Recorded data:
○ ○ ○ ○ ○
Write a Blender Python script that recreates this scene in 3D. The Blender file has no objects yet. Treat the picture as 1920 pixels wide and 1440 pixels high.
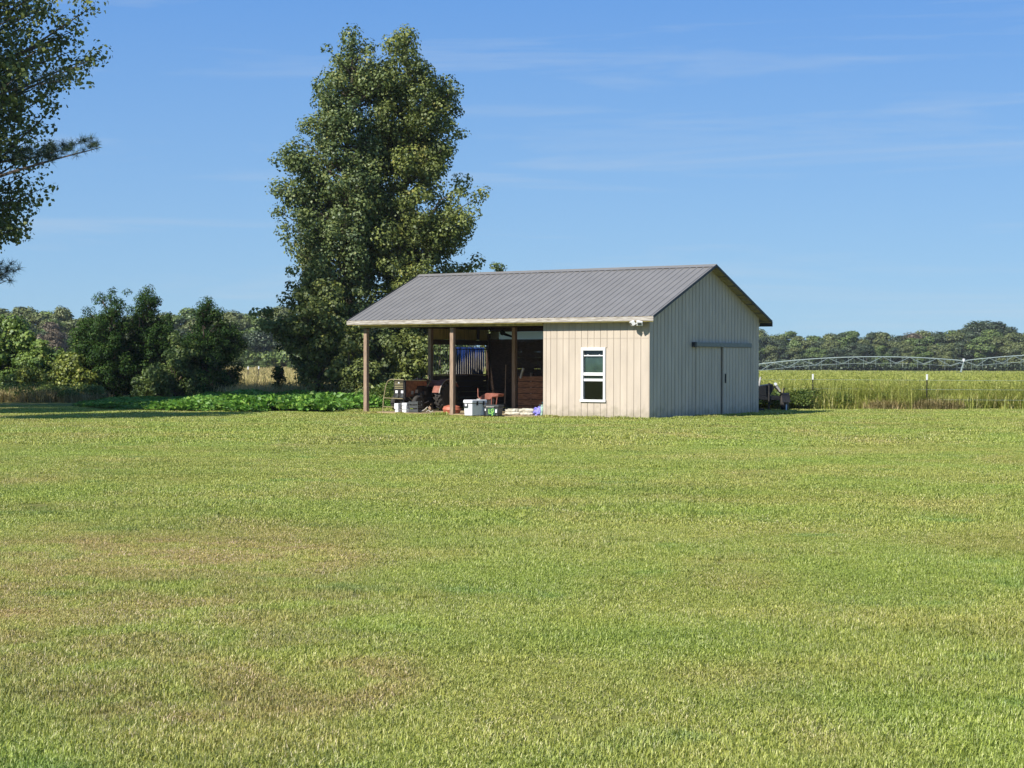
import bpy, bmesh, math, random
import numpy as np
from mathutils import Vector, Matrix, Euler
R = math.radians
scn = bpy.context.scene
COL = scn.collection

# ------------------------------------------------------------------ camera, sky, sun, exposure
CAMZ = 1.65
cam_d = bpy.data.cameras.new('camera'); cam = bpy.data.objects.new('camera', cam_d); COL.objects.link(cam)
cam_d.sensor_width = 36; cam_d.lens = 60.0; cam_d.clip_start = .1; cam_d.clip_end = 5000
cam.matrix_world = Matrix.Translation((0, 0, CAMZ)) @ Matrix.Rotation(math.pi/2 - .0135, 4, 'X') @ Matrix.Rotation(.0025, 4, 'Z')
scn.camera = cam
SUN_EL, SUN_AZ = 39.0, 225.0          # azimuth clockwise from +Y of where the sun stands
w = bpy.data.worlds.new('World'); scn.world = w; w.use_nodes = True
nt = w.node_tree; nt.nodes.clear()
L = nt.links.new
wo = nt.nodes.new('ShaderNodeOutputWorld'); bg = nt.nodes.new('ShaderNodeBackground')
sky = nt.nodes.new('ShaderNodeTexSky'); sky.sky_type = 'NISHITA'; sky.sun_disc = False
sky.sun_elevation = R(SUN_EL); sky.sun_rotation = R(SUN_AZ)
sky.altitude = 50; sky.air_density = 0.9; sky.dust_density = 0.1; sky.ozone_density = 2.6
# thin cirrus streaks, stretched along the horizon
tc = nt.nodes.new('ShaderNodeTexCoord'); mp = nt.nodes.new('ShaderNodeMapping')
mp.inputs['Scale'].default_value = (1.6, 1.6, 22); mp.inputs['Rotation'].default_value = (0.03, 0.02, 0.3)
nz = nt.nodes.new('ShaderNodeTexNoise'); nz.inputs['Scale'].default_value = 2.2; nz.inputs['Detail'].default_value = 7
nz.inputs['Roughness'].default_value = .62; nz.inputs['Distortion'].default_value = .5
rmp = nt.nodes.new('ShaderNodeValToRGB'); rmp.color_ramp.elements[0].position = .52; rmp.color_ramp.elements[1].position = .82
rmp.color_ramp.elements[1].color = (.36, .36, .36, 1)
mx = nt.nodes.new('ShaderNodeMixRGB'); mx.inputs['Color2'].default_value = (6.6, 7.4, 8.2, 1)
tint = nt.nodes.new('ShaderNodeMixRGB'); tint.blend_type = 'MULTIPLY'; tint.inputs[0].default_value = 1
tint.inputs['Color2'].default_value = (.68, .93, 1.27, 1)
L(tc.outputs['Generated'], mp.inputs['Vector']); L(mp.outputs['Vector'], nz.inputs['Vector'])
L(nz.outputs['Fac'], rmp.inputs['Fac']); L(rmp.outputs['Color'], mx.inputs['Fac'])
even = nt.nodes.new('ShaderNodeMixRGB'); even.inputs[0].default_value = .78
sepz = nt.nodes.new('ShaderNodeSeparateXYZ'); skr = nt.nodes.new('ShaderNodeValToRGB'); ske = skr.color_ramp.elements
ske[0].position = 0; ske[0].color = (.39, .64, .86, 1); ske[1].position = 1; ske[1].color = (.055, .17, .50, 1); _q = ske.new(.22); _q.color = (.155, .39, .87, 1)
skm = nt.nodes.new('ShaderNodeMixRGB'); skm.blend_type = 'MULTIPLY'; skm.inputs[0].default_value = 1; skm.inputs['Color2'].default_value = (10, 10, 10, 1)
L(tc.outputs['Generated'], sepz.inputs[0]); L(sepz.outputs['Z'], skr.inputs[0]); L(skr.outputs[0], skm.inputs['Color1']); L(skm.outputs[0], even.inputs['Color2'])
L(sky.outputs['Color'], tint.inputs['Color1']); L(tint.outputs['Color'], even.inputs['Color1']); L(even.outputs['Color'], mx.inputs['Color1'])
L(mx.outputs['Color'], bg.inputs['Color']); bg.inputs['Strength'].default_value = 0.07
L(bg.outputs['Background'], wo.inputs['Surface'])
sd = bpy.data.lights.new('sun', 'SUN'); sun = bpy.data.objects.new('sun', sd); COL.objects.link(sun)
sd.energy = 5.0; sd.angle = R(.53); sd.color = (1, .95, .86)
_el, _az = R(SUN_EL), R(SUN_AZ)
sdir = Vector((math.sin(_az)*math.cos(_el), math.cos(_az)*math.cos(_el), math.sin(_el)))
sun.rotation_euler = sdir.to_track_quat('Z', 'Y').to_euler(); sun.location = (-60, -60, 60)
vs = scn.view_settings; vs.view_transform = 'Standard'; vs.look = 'None'; vs.exposure = 0.42; vs.gamma = 1; vs.use_curve_mapping = False

# ------------------------------------------------------------------ helpers
F = 3200.0; HY = 677.0
def X(px, d): return (px-960)/F*d
def Z(py, d): return CAMZ + (HY-py)/F*d
def D(py): return CAMZ*F/(py-HY)
def gz(x, y):                      # height of the ground (the right-hand field falls away gently)
    a = min(max((y-70)/230, 0), 1); a = a*a*(3-2*a)
    b = min(max((x+5)/25, 0), 1)
    return -1.3*a*b
def link(o, parent=None):
    COL.objects.link(o)
    if parent is not None: o.parent = parent
    return o
def tag(o, label=None, cat=None, group=None, kind=None):
    if label: o['label'] = label
    if cat: o['category'] = cat
    if group: o['group'] = group
    if kind: o['kind'] = kind
    return o
def empty(name, loc, rz=0, **k):
    o = bpy.data.objects.new(name, None); o.empty_display_size = .3; o.location = loc; o.rotation_euler = (0, 0, rz)
    COL.objects.link(o); return tag(o, **k)
def copy_tree(o, parent=None):
    c = o.copy(); COL.objects.link(c); c.parent = parent
    for ch in [q for q in bpy.data.objects if q.parent == o]: copy_tree(ch, c)
    return c

def mat(name, color, rough=.7, metal=0, var=.12, scale=8, stretch=(1, 1, 1), bump=0, bscale=60, color2=None, spec=.4, coords='Object'):
    m = bpy.data.materials.new(name); m.use_nodes = True; n = m.node_tree; b = n.nodes['Principled BSDF']
    b.inputs['Roughness'].default_value = rough; b.inputs['Metallic'].default_value = metal
    b.inputs['Specular IOR Level'].default_value = spec
    t = n.nodes.new('ShaderNodeTexCoord'); mpn = n.nodes.new('ShaderNodeMapping'); mpn.inputs['Scale'].default_value = stretch
    nn = n.nodes.new('ShaderNodeTexNoise'); nn.inputs['Scale'].default_value = scale; nn.inputs['Detail'].default_value = 6
    cr = n.nodes.new('ShaderNodeValToRGB'); cr.color_ramp.elements[0].position = .3; cr.color_ramp.elements[1].position = .72
    c2 = color2 or tuple(c*(1-2*var) for c in color)
    cr.color_ramp.elements[0].color = (*c2, 1); cr.color_ramp.elements[1].color = (*[min(1, c*(1+var)) for c in color], 1)
    if coords == 'World': t = n.nodes.new('ShaderNodeNewGeometry'); coords = 'Position'
    n.links.new(t.outputs[coords], mpn.inputs[0]); n.links.new(mpn.outputs[0], nn.inputs['Vector'])
    n.links.new(nn.outputs['Fac'], cr.inputs[0]); n.links.new(cr.outputs[0], b.inputs['Base Color'])
    if bump:
        n2 = n.nodes.new('ShaderNodeTexNoise'); n2.inputs['Scale'].default_value = bscale
        bp = n.nodes.new('ShaderNodeBump'); bp.inputs['Strength'].default_value = bump; bp.inputs['Distance'].default_value = .01
        n.links.new(mpn.outputs[0], n2.inputs['Vector']); n.links.new(n2.outputs['Fac'], bp.inputs['Height']); n.links.new(bp.outputs[0], b.inputs['Normal'])
    return m
def leafmat(name, ca, cb, cc=None, trans=.25, rough=.55, field=None, gloss=.06):
    """foliage: colour by the per-leaf attribute 'tint'; part of the light passes through"""
    m = bpy.data.materials.new(name); m.use_nodes = True; n = m.node_tree; n.nodes.clear(); l = n.links.new
    out = n.nodes.new('ShaderNodeOutputMaterial'); at = n.nodes.new('ShaderNodeAttribute'); at.attribute_name = 'tint'
    cr = n.nodes.new('ShaderNodeValToRGB'); e = cr.color_ramp.elements
    e[0].color = (*ca, 1); e[1].color = (*cb, 1); e[0].position = 0; e[1].position = .8
    if cc: q = e.new(1.0); q.color = (*cc, 1)
    l(at.outputs['Fac'], cr.inputs[0]); colo = cr.outputs[0]
    if field: colo = field(n, colo)
    df = n.nodes.new('ShaderNodeBsdfDiffuse'); tr = n.nodes.new('ShaderNodeBsdfTranslucent'); gl = n.nodes.new('ShaderNodeBsdfGlossy')
    gl.inputs['Roughness'].default_value = rough; gl.inputs['Color'].default_value = (.8, .85, .8, 1)
    m1 = n.nodes.new('ShaderNodeMixShader'); m1.inputs[0].default_value = trans; m2 = n.nodes.new('ShaderNodeMixShader'); m2.inputs[0].default_value = gloss
    l(colo, df.inputs[0]); l(colo, tr.inputs[0]); l(df.outputs[0], m1.inputs[1]); l(tr.outputs[0], m1.inputs[2])
    l(m1.outputs[0], m2.inputs[1]); l(gl.outputs[0], m2.inputs[2]); l(m2.outputs[0], out.inputs[0]); return m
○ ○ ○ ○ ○
Written request: Exactly as written, please give again the lines from the beginning of the listing through the line containing "COL = scn.collection", inclusive, without any pictures.

Solution for this exercise:
Write a Blender Python script that recreates this scene in 3D. The Blender file has no objects yet. Treat the picture as 1920 pixels wide and 1440 pixels high.
import bpy, bmesh, math, random
import numpy as np
from mathutils import Vector, Matrix, Euler
R = math.radians
scn = bpy.context.scene
COL = scn.collection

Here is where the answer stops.